TASK DETAILS:
From the first line of the data below through the line bearing "R = math.radians", reproduce each line exactly; do not include pictures.

DATA ENTRIES:
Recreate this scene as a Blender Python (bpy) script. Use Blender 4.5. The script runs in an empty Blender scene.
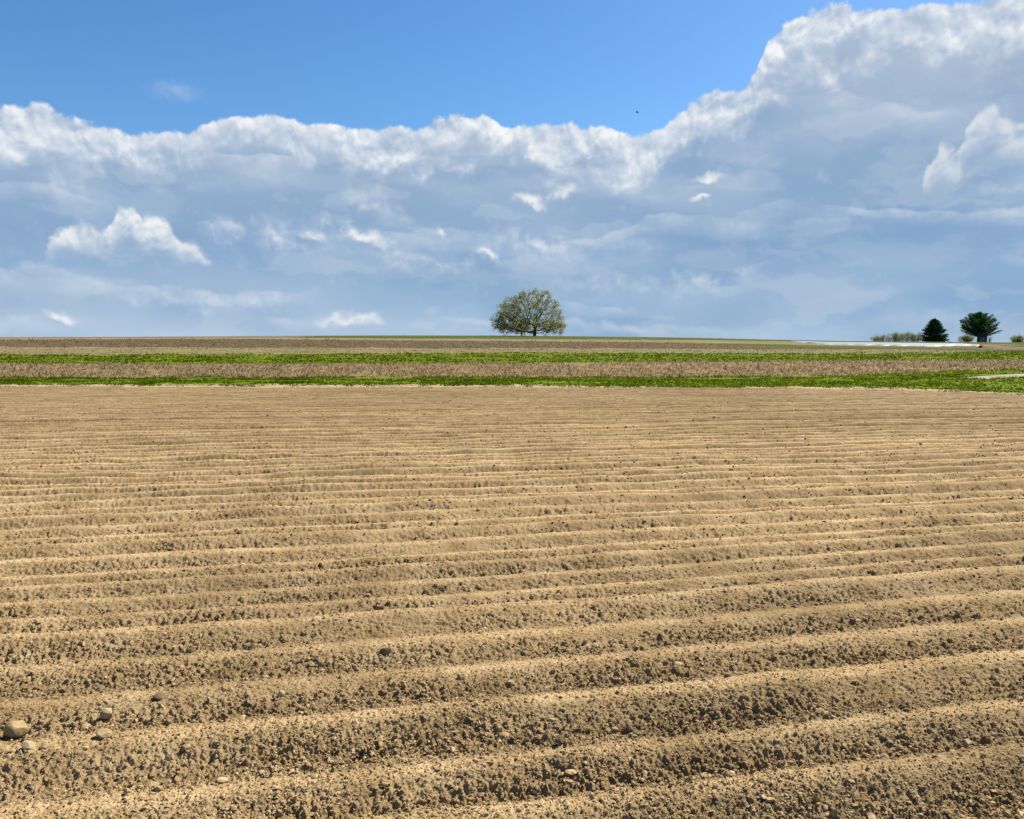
import bpy, math, random
import numpy as np
from mathutils import Vector, Matrix

sc = bpy.context.scene
COL = sc.collection
random.seed(7)
RNG = np.random.default_rng(11)
R = math.radians

# ------------------------------------------------------------------ camera
W, H = 1024, 819
F = 789.0                     # focal length in pixels
EYE = 1.70
PITCH = math.atan(44.5 / F)
CP, SP = math.cos(PITCH), math.sin(PITCH)
PXC, PYC = 512.0, 409.5
SUN_AZ, SUN_EL = 52.0, 48.0   # azimuth clockwise from +Y (the view), elevation


def ray(px, py):
    a = (np.asarray(px, float) - PXC) / F
    b = (np.asarray(py, float) - PYC) / F
    return a, CP - b * SP, -SP - b * CP


def at(px, py, Y):
    dx, dy, dz = ray(px, py)
    return dx / dy * Y, Y + 0 * dx, EYE + dz / dy * Y


def az_el(px, py):
    dx, dy, dz = ray(px, py)
    return math.degrees(math.atan2(dx, dy)), math.degrees(math.atan2(dz, math.hypot(dx, dy)))


cam_d = bpy.data.cameras.new("camera")
cam = bpy.data.objects.new("camera", cam_d)
COL.objects.link(cam)
cam.location = (0, 0, EYE)
cam.rotation_euler = (math.pi / 2 - PITCH, 0, 0)
cam_d.sensor_fit = 'HORIZONTAL'
cam_d.sensor_width = 36.0
cam_d.lens = 36.0 * F / W
cam_d.clip_start = 0.05
cam_d.clip_end = 20000
sc.camera = cam

# ------------------------------------------------------------------ numpy noise
def _hash(ix, iy, seed):
    with np.errstate(over='ignore'):
        h = (ix.astype(np.uint32) * np.uint32(374761393) + iy.astype(np.uint32) * np.uint32(668265263)
             + np.uint32((seed * 2246822519) & 0xffffffff))
        h = (h ^ (h >> np.uint32(13))) * np.uint32(1274126177)
        h = (h ^ (h >> np.uint32(16))) * np.uint32(2654435761)
        return h ^ (h >> np.uint32(15))


def _u(h):
    return (h & np.uint32(0xffffff)).astype(np.float32) / np.float32(0xffffff)


def perlin(x, y, seed=0):
    x0 = np.floor(x); y0 = np.floor(y)
    fx = (x - x0).astype(np.float32); fy = (y - y0).astype(np.float32)
    ix = x0.astype(np.int64); iy = y0.astype(np.int64)
    ux = fx * fx * fx * (fx * (fx * 6 - 15) + 10); uy = fy * fy * fy * (fy * (fy * 6 - 15) + 10)

    def g(dx, dy):
        a = _u(_hash(ix + dx, iy + dy, seed)) * np.float32(2 * math.pi)
        return np.cos(a) * (fx - dx) + np.sin(a) * (fy - dy)
    n0 = g(0, 0) * (1 - ux) + g(1, 0) * ux
    n1 = g(0, 1) * (1 - ux) + g(1, 1) * ux
    return (n0 * (1 - uy) + n1 * uy) * 1.5


def clods(x, y, cell, seed, rmin=.25, rmax=.62):
    """height (in units of the cell) of half buried lumps, one for each jittered cell"""
    X = x / cell; Y = y / cell
    x0 = np.floor(X).astype(np.int64); y0 = np.floor(Y).astype(np.int64)
    out = np.zeros(X.shape, np.float32)
    for dx in (-1, 0, 1):
        for dy in (-1, 0, 1):
            cx = x0 + dx; cy = y0 + dy
            jx = _u(_hash(cx, cy, seed)); jy = _u(_hash(cx, cy, seed + 1))
            k = _u(_hash(cx, cy, seed + 2)); r = rmin + (rmax - rmin) * k * k
            e = .6 + .8 * _u(_hash(cx, cy, seed + 3))
            d2 = ((X - cx - jx) ** 2 * e + (Y - cy - jy) ** 2 / e).astype(np.float32)
            h = np.sqrt(np.maximum(0, 1 - d2 / (r * r))) * r
            out = np.maximum(out, h)
    return out


def sstep(a, b, x):
    t = np.clip((x - a) / (b - a), 0, 1)
    return t * t * (3 - 2 * t)


# ------------------------------------------------------------------ object helpers
def mesh_obj(name, verts, faces, mats, midx=None, smooth=False, parent=None):
    """faces: (n,k) int array, or a list of such arrays"""
    fl = faces if isinstance(faces, list) else [faces]
    fl = [np.asarray(f, np.int32) for f in fl if len(f)]
    me = bpy.data.meshes.new(name)
    verts = np.asarray(verts, np.float32)
    me.vertices.add(len(verts)); me.vertices.foreach_set('co', verts.ravel())
    nl = sum(f.size for f in fl); nf = sum(len(f) for f in fl)
    me.loops.add(nl); me.polygons.add(nf)
    me.loops.foreach_set('vertex_index', np.concatenate([f.ravel() for f in fl]))
    tot = np.concatenate([np.full(len(f), f.shape[1], np.int32) for f in fl])
    me.polygons.foreach_set('loop_start', np.concatenate([[0], np.cumsum(tot)[:-1]]).astype(np.int32))
    me.polygons.foreach_set('loop_total', tot)
    for m in (mats if isinstance(mats, (list, tuple)) else [mats]):
        me.materials.append(m)
    if midx is not None:
        me.polygons.foreach_set('material_index', np.asarray(midx, np.int32))
    me.polygons.foreach_set('use_smooth', np.full(nf, smooth, bool))
    me.update(calc_edges=True)
    o = bpy.data.objects.new(name, me)
    COL.objects.link(o)
    if parent is not None:
        o.parent = parent
    return o


def tag(o, label=None, cat=None, group=None, kind=None):
    for k, v in (('label', label), ('category', cat), ('group', group), ('kind', kind)):
        if v:
            o[k] = v
    return o


def empty(name, loc, label, cat, group=None):
    o = bpy.data.objects.new(name, None)
    o.empty_display_size = .3
    COL.objects.link(o)
    o.location = loc
    return tag(o, label, cat, group)


def grid_faces(nr, nc):
    i = np.arange(nr - 1)[:, None] * nc + np.arange(nc - 1)[None, :]
    i = i.ravel()
    return np.stack([i, i + 1, i + nc + 1, i + nc], 1)


# ------------------------------------------------------------------ materials
def material(name):
    m = bpy.data.materials.new(name)
    m.use_nodes = True
    nt = m.node_tree
    b = nt.nodes['Principled BSDF']
    b.inputs['Roughness'].default_value = .95
    b.inputs['Specular IOR Level'].default_value = .15
    return m, nt, b


ALB = .86


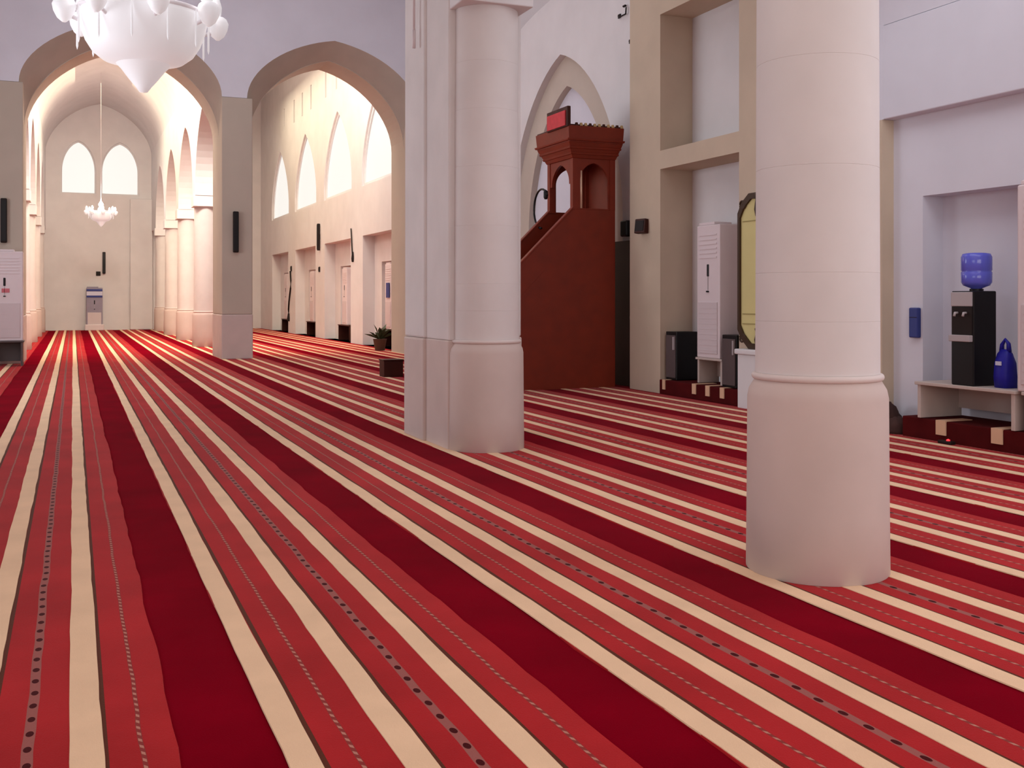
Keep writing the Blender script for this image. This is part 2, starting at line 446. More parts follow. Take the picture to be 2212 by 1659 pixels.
# --- columns
def shaft_profile(z0, z1, r0, r1): return [(r0, z0), (r1, z1)]
def column(loc, label, top=3.84, group=None):
    t = thing('column', label, 'column', loc, group=group)
    MB().lathe([(0.335, 0.0), (0.345, 0.012), (0.342, 0.3), (0.338, 0.86), (0.33, 0.9), (0.303, 0.945)], n=48).build('base', DADO, t)
    prof = []
    for i in range(9):
        a = -PI / 2 + PI * i / 8; prof.append((0.302 + 0.016 * math.cos(a), 0.962 + 0.017 * math.sin(a)))
    MB().lathe([(0.29, 0.945)] + prof + [(0.29, 0.979)], n=48).build('ring', RING, t)
    zs = [0.979, 1.235, 1.47, 1.98, 2.5, 3.0, 3.42, top]
    for a, b in zip(zs[:-1], zs[1:]):
        f = lambda z: 0.299 - 0.011 * (z - 1) / 3
        d = MB().lathe([(f(a) - 0.0015, a), (f(a), a + 0.0015)], n=48, caps=False).lathe([(f(a), a + 0.0015), (f(b), b - 0.0015)], n=48, caps=False)
        d.lathe([(f(b), b - 0.0015), (f(b) - 0.0015, b)], n=48, caps=False).build('drum', STONE, t)
    MB().box(-0.338, 0.32, -0.338, 0.338, top, top + 0.3).build('capital', PLASTER, t, 0.01)
    return finish(t)
column((3.41, 4.2, 0), 'thick round stone column with a ring, nearest the camera at right')
mp = column((3.41, 8.72, 0), 'round stone column engaged to a flat pier beside the wooden pulpit', top=3.9)
# the flat pier the middle column is engaged to
t = mp; q = 0.63
box('inner_strip', STONE, t, -0.349, 0.32, q - 0.62, q + 0.05, 0.97, 5.0, 0.012)
box('inner_strip_base', DADO, t, -0.355, 0.335, q - 0.62, q + 0.05, 0.0, 0.97, 0.012)
box('outer_strip', STONE, t, -0.375, 0.62, q, q + 0.62, 0.97, 5.0, 0.02)
box('outer_strip_base', DADO, t, -0.385, 0.63, q, q + 0.62, 0.0, 0.97, 0.02)
finish(t)
first = None
ys = [29.85, 34.75, 39.65, 44.5]
nm = ['first', 'second', 'third', 'fourth']
proto = column((3.36, ys[0], 0), 'x')
for side, X in (('right', 3.36), ('left', -1.33)):
    for i, y in enumerate(ys):
        o = proto if (side == 'right' and i == 0) else copy_tree(proto)
        o.location = (X, y, 0)
        o['label'] = 'far nave column on the %s, %s beyond the %s' % (side, nm[i], 'pier between the arches' if side == 'right' else 'pier behind the air conditioner')
        o['category'] = 'column'; o['group'] = 'far nave columns'
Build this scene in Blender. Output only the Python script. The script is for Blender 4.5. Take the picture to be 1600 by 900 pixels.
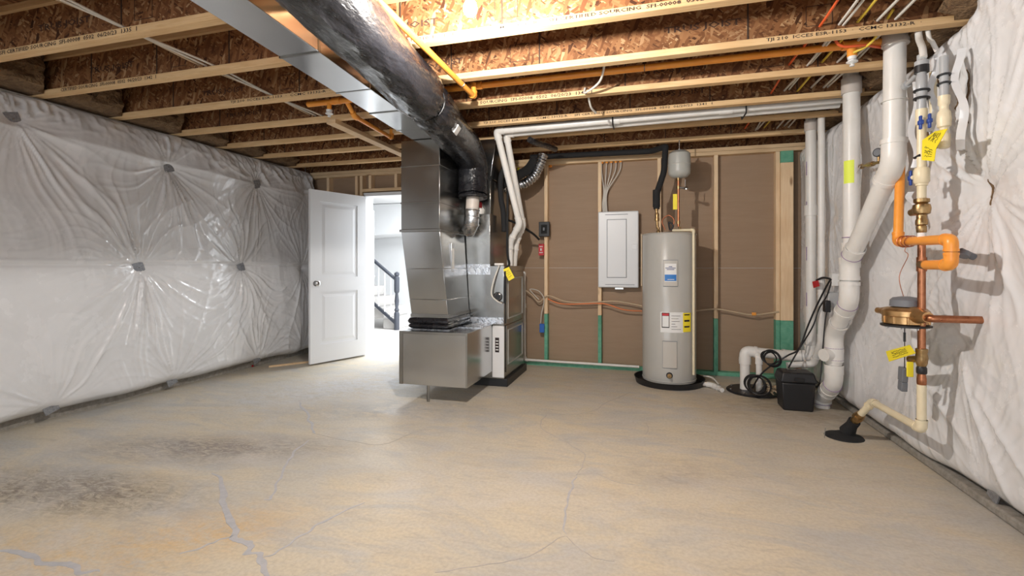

SOLUTION BELOW:
Recreate this scene as a Blender Python (bpy) script. Use Blender 4.5. The script runs in an empty Blender scene.
import bpy, math, random
import numpy as np
from mathutils import Vector, Matrix

sc = bpy.context.scene
COL = sc.collection
random.seed(7)
RNG = np.random.default_rng(11)
R = math.radians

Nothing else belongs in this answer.